AIM OF THE EXERCISE. Give all the lines below again, exactly, with no pictures.

PROVIDED DATA.
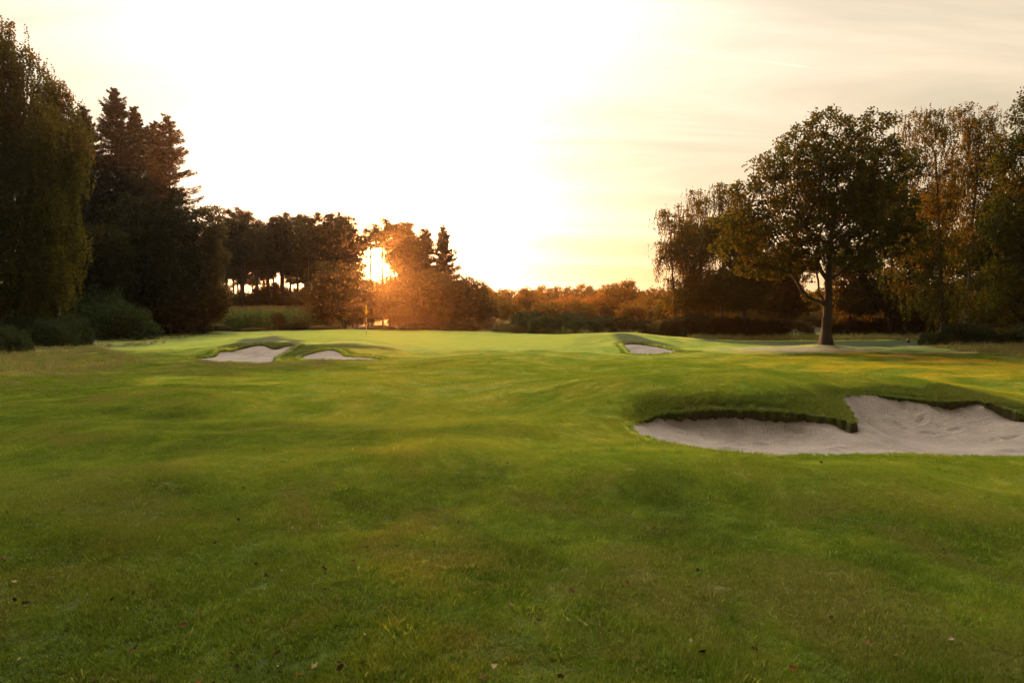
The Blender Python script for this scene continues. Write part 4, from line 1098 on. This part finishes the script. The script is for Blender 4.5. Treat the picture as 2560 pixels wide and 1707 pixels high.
# ---- far wood, one tree beside another
bushkind('farA', 98, 'far_leaf', 8.0, 3.0, 110, 55, 0.32, 0.8, 0.12); bushkind('farB', 99, 'far_leaf', 8.0, 2.5, 100, 55, 0.32, 0.8, 0.12)
rf = np.random.default_rng(5)
u = 462.0
while u < 720:
    v = 283 + rf.uniform(-3, 4); D = 135 + rf.uniform(-6, 10)
    b = base(u, D); s = (ctop(u, v, D) - b[2]) / 8.0
    put_tree('distant_tree', 'farA' if rf.uniform() < .5 else 'farB', b, 'distant tree of the hazy orange wood on the horizon', 'tree', 'distant trees on the horizon', rz=rf.uniform(0, 6), s=s)
    u += rf.uniform(9, 15)
# wood seen between the pine trunks and behind the right-hand trees
for k in range(34):
    u = -60 + k * 16 + rf.uniform(-5, 5); D = 112 + rf.uniform(-6, 12)
    if u > 460: break
    b = base(u, D); s = (ctop(u, 292 + rf.uniform(-9, 6), D) - b[2]) / 8.0
    put_tree('distant_tree', 'farA' if rf.uniform() < .5 else 'farB', b, 'low distant tree seen between the pine trunks', 'tree', 'distant trees behind the pines', rz=rf.uniform(0, 6), s=s, sx=s * 1.2)
for k in range(24):
    u = 725 + k * 16 + rf.uniform(-5, 5); D = 84 + rf.uniform(-8, 12)
    b = base(u, D); s = (ctop(u, 282 + rf.uniform(-10, 10), D) - b[2]) / 8.0
    put_tree('distant_tree', 'farA' if rf.uniform() < .5 else 'farB', b, 'woodland tree low behind the oak and birches', 'tree', 'trees far behind the oak', rz=rf.uniform(0, 6), s=s)

# ---- shrubs
def dome(kind, w, d, h, n, seed, mat, L, Wd, spiky=0.0, lump=0.12, cone=None):
    """a shrub: short stems inside, foliage pointing outwards over a lumpy dome"""
    rg = np.random.default_rng(seed)
    dr = rg.normal(size=(n, 3)); dr[:, 2] = np.abs(dr[:, 2]); dr /= np.linalg.norm(dr, axis=1, keepdims=True)
    ph = rg.uniform(0, 6, 9); f = np.ones(n)
    for k in range(9): f += lump * np.sin(dr[:, 0] * (3 + k * 1.3) + ph[k]) * np.cos(dr[:, 1] * (4 + k) + ph[-k]) * np.cos(dr[:, 2] * (3 + k) + k) * .6
    f *= rg.uniform(0.55, 1.02, n) ** 0.45
    e = 0.75
    q = np.sign(dr) * np.abs(dr) ** e * f[:, None] * [w, d, h]
    q[:, 2] = np.maximum(q[:, 2], .03)
    ax = dr * (0.7 + spiky) + rg.normal(0, .5 - spiky * .3, (n, 3)) + [0, 0, spiky * 1.6]
    lv, lq = leaves_geo(q, ax, L * rg.uniform(.6, 1.4, n), Wd * rg.uniform(.7, 1.3, n), rg)
    sk = Skel([(0, 0, -.1), (0, 0, .1 * h)]); tg = np.stack([rg.uniform(-.6, .6, 40) * w, rg.uniform(-.6, .6, 40) * d, rg.uniform(.4, .8, 40) * h], -1)
    sk.grow(tg, rg, .3, .1)
    tv_, tq_ = sk.mesh(np.full(sk.n, .018), 5)
    LIB[kind] = (new_mesh('stems', tv_, quads=tq_, mats=[M['dark_bark']]), new_mesh('foliage', lv, quads=lq, mats=[M[mat]]))
def put_shrub(name, lib, loc, label, cat, group=None, rz=0, s=1.0, sz=None):
    e_ = empty(name, loc, rz); e_.scale = (s, s, sz or s); tag(e_, label, cat, group)
    t, c = LIB[lib]; link('stems', t, e_); link('foliage', c, e_); return e_
dome('gorseA', 1.15, 1.1, 1.45, 16000, 101, 'gorse', 0.15, 0.022, 0.75, 0.10)
dome('gorseB', 1.3, 1.2, 1.4, 16000, 102, 'gorse', 0.15, 0.022, 0.75, 0.12)
for u, D, lib, s, sz, lab in ((24, 38.5, 'gorseA', 1.2, 1.1, 'bluish green gorse dome behind the leftmost one'), (50, 37.5, 'gorseB', 1.0, 1.0, 'small rounded gorse bush in the middle of the left group'),
                              (66, 40.5, 'gorseA', 1.15, 1.12, 'gorse bush with upright tips beside the rhododendron'), (2, 31, 'gorseB', .85, .82, 'dark gorse bush cut by the left edge, nearest the camera'),
                              (-40, 36, 'gorseA', 1.1, 1.0, 'gorse bush mostly outside the left edge')):
    put_shrub('gorse_bush', lib, base(u, D), lab, 'bush', 'gorse bushes at the left', rz=u * .1, s=s, sz=sz)
dome('rhodo', 3.6, 2.6, 3.4, 30000, 103, 'rhodo', 0.17, 0.06, 0.0, 0.16)
dome('rhodoB', 2.6, 2.2, 2.6, 18000, 104, 'rhodo', 0.17, 0.06, 0.0, 0.16)
put_shrub('rhododendron', 'rhodo', base(86, 50), 'large dark green rhododendron mound left of the green', 'bush')
put_shrub('rhododendron', 'rhodoB', base(114, 47.5), 'lower right-hand rhododendron mound sloping to the grass', 'bush', sz=.95)
dome('gorseC', 1.9, 1.6, 2.0, 14000, 105, 'gorse', 0.2, 0.035, 0.6, 0.12)
dome('bramble', 2.2, 1.8, 2.0, 15000, 106, 'dark_leaf', 0.16, 0.08, 0.1, 0.16)
dome('heath', 1.9, 1.7, 1.7, 12000, 107, 'brown_leaf', 0.2, 0.03, 0.6, 0.12)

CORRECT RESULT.
The Blender Python script for this scene continues. Write part 4, from line 1098 on. This part finishes the script. The script is for Blender 4.5. Treat the picture as 2560 pixels wide and 1707 pixels high.
# ---- far wood, one tree beside another
bushkind('farA', 98, 'far_leaf', 8.0, 3.0, 110, 55, 0.32, 0.8, 0.12); bushkind('farB', 99, 'far_leaf', 8.0, 2.5, 100, 55, 0.32, 0.8, 0.12)
rf = np.random.default_rng(5)
u = 462.0
while u < 720:
    v = 283 + rf.uniform(-3, 4); D = 135 + rf.uniform(-6, 10)
    b = base(u, D); s = (ctop(u, v, D) - b[2]) / 8.0
    put_tree('distant_tree', 'farA' if rf.uniform() < .5 else 'farB', b, 'distant tree of the hazy orange wood on the horizon', 'tree', 'distant trees on the horizon', rz=rf.uniform(0, 6), s=s)
    u += rf.uniform(9, 15)
# wood seen between the pine trunks and behind the right-hand trees
for k in range(34):
    u = -60 + k * 16 + rf.uniform(-5, 5); D = 112 + rf.uniform(-6, 12)
    if u > 460: break
    b = base(u, D); s = (ctop(u, 292 + rf.uniform(-9, 6), D) - b[2]) / 8.0
    put_tree('distant_tree', 'farA' if rf.uniform() < .5 else 'farB', b, 'low distant tree seen between the pine trunks', 'tree', 'distant trees behind the pines', rz=rf.uniform(0, 6), s=s, sx=s * 1.2)
for k in range(24):
    u = 725 + k * 16 + rf.uniform(-5, 5); D = 84 + rf.uniform(-8, 12)
    b = base(u, D); s = (ctop(u, 282 + rf.uniform(-10, 10), D) - b[2]) / 8.0
    put_tree('distant_tree', 'farA' if rf.uniform() < .5 else 'farB', b, 'woodland tree low behind the oak and birches', 'tree', 'trees far behind the oak', rz=rf.uniform(0, 6), s=s)

# ---- shrubs
def dome(kind, w, d, h, n, seed, mat, L, Wd, spiky=0.0, lump=0.12, cone=None):
    """a shrub: short stems inside, foliage pointing outwards over a lumpy dome"""
    rg = np.random.default_rng(seed)
    dr = rg.normal(size=(n, 3)); dr[:, 2] = np.abs(dr[:, 2]); dr /= np.linalg.norm(dr, axis=1, keepdims=True)
    ph = rg.uniform(0, 6, 9); f = np.ones(n)
    for k in range(9): f += lump * np.sin(dr[:, 0] * (3 + k * 1.3) + ph[k]) * np.cos(dr[:, 1] * (4 + k) + ph[-k]) * np.cos(dr[:, 2] * (3 + k) + k) * .6
    f *= rg.uniform(0.55, 1.02, n) ** 0.45
    e = 0.75
    q = np.sign(dr) * np.abs(dr) ** e * f[:, None] * [w, d, h]
    q[:, 2] = np.maximum(q[:, 2], .03)
    ax = dr * (0.7 + spiky) + rg.normal(0, .5 - spiky * .3, (n, 3)) + [0, 0, spiky * 1.6]
    lv, lq = leaves_geo(q, ax, L * rg.uniform(.6, 1.4, n), Wd * rg.uniform(.7, 1.3, n), rg)
    sk = Skel([(0, 0, -.1), (0, 0, .1 * h)]); tg = np.stack([rg.uniform(-.6, .6, 40) * w, rg.uniform(-.6, .6, 40) * d, rg.uniform(.4, .8, 40) * h], -1)
    sk.grow(tg, rg, .3, .1)
    tv_, tq_ = sk.mesh(np.full(sk.n, .018), 5)
    LIB[kind] = (new_mesh('stems', tv_, quads=tq_, mats=[M['dark_bark']]), new_mesh('foliage', lv, quads=lq, mats=[M[mat]]))
def put_shrub(name, lib, loc, label, cat, group=None, rz=0, s=1.0, sz=None):
    e_ = empty(name, loc, rz); e_.scale = (s, s, sz or s); tag(e_, label, cat, group)
    t, c = LIB[lib]; link('stems', t, e_); link('foliage', c, e_); return e_
dome('gorseA', 1.15, 1.1, 1.45, 16000, 101, 'gorse', 0.15, 0.022, 0.75, 0.10)
dome('gorseB', 1.3, 1.2, 1.4, 16000, 102, 'gorse', 0.15, 0.022, 0.75, 0.12)
for u, D, lib, s, sz, lab in ((24, 38.5, 'gorseA', 1.2, 1.1, 'bluish green gorse dome behind the leftmost one'), (50, 37.5, 'gorseB', 1.0, 1.0, 'small rounded gorse bush in the middle of the left group'),
                              (66, 40.5, 'gorseA', 1.15, 1.12, 'gorse bush with upright tips beside the rhododendron'), (2, 31, 'gorseB', .85, .82, 'dark gorse bush cut by the left edge, nearest the camera'),
                              (-40, 36, 'gorseA', 1.1, 1.0, 'gorse bush mostly outside the left edge')):
    put_shrub('gorse_bush', lib, base(u, D), lab, 'bush', 'gorse bushes at the left', rz=u * .1, s=s, sz=sz)
dome('rhodo', 3.6, 2.6, 3.4, 30000, 103, 'rhodo', 0.17, 0.06, 0.0, 0.16)
dome('rhodoB', 2.6, 2.2, 2.6, 18000, 104, 'rhodo', 0.17, 0.06, 0.0, 0.16)
put_shrub('rhododendron', 'rhodo', base(86, 50), 'large dark green rhododendron mound left of the green', 'bush')
put_shrub('rhododendron', 'rhodoB', base(114, 47.5), 'lower right-hand rhododendron mound sloping to the grass', 'bush', sz=.95)
dome('gorseC', 1.9, 1.6, 2.0, 14000, 105, 'gorse', 0.2, 0.035, 0.6, 0.12)
dome('bramble', 2.2, 1.8, 2.0, 15000, 106, 'dark_leaf', 0.16, 0.08, 0.1, 0.16)
dome('heath', 1.9, 1.7, 1.7, 12000, 107, 'brown_leaf', 0.2, 0.03, 0.6, 0.12)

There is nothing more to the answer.